Investigating long-term natural precipitation variability in Northwest China is crucial for our understanding of the recent wetting trend in this region. This study explores the mechanisms of precipitation variations in Northwest China during the mid-Holocene (MH) using the Community Earth System Model (CESM). We emphasize the role of ocean feedbacks in the response of precipitation changes in the summer half-year (April–September; the rainy season of Northwest China) to orbital forcing, via comparing simulation results from the single atmosphere general circulation model (AGCM) and fully coupled atmosphere–ocean general circulation model (AOGCM) of the CESM. The AOGCM simulations reveal a decrease of precipitation in Northwest China during the MH compared to the pre-Industrial (PI) era, matching well with proxy records. The drier MH is reproduced by the AGCM with orbital forcing when the tropical Indian Ocean cooling is taken into account. The tropical Indian Ocean cooling is affected by the decrease of spring insolation, contrasting to Eurasian warming caused by the increase of summer insolation during the MH. The tropical Indian Ocean cooling contributes to a reduction of the upper-level westerlies to the south of the westerly jet axis and hence a northward shift of the westerly jet during the MH relative to the PI, via amplifying the decrease of meridional thermal gradient from the tropical Indian Ocean to northern Eurasia and weakening the strength of the South Asian high.
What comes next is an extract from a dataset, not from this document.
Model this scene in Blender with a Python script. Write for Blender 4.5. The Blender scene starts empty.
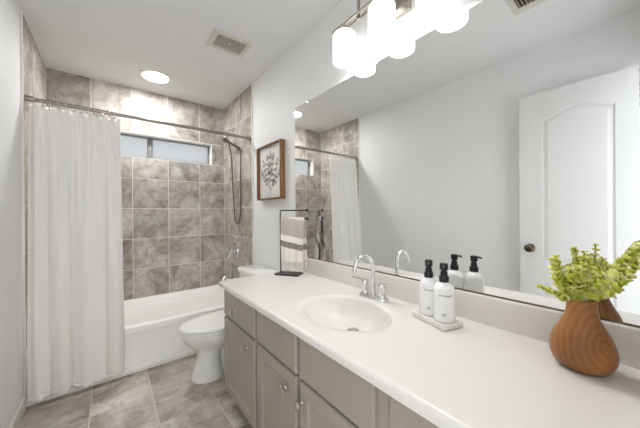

The northward migration of the westerly jet benefits anomalous downward motion and ultimately weakens precipitation in Northwest China during the MH. Therefore, the tropical Indian Ocean plays an important role in orbital forcing of MH precipitation variations in Northwest China. We further infer that abnormal warming of the tropical Indian Ocean is probably a key factor for the recent wetting trend in Northwest China.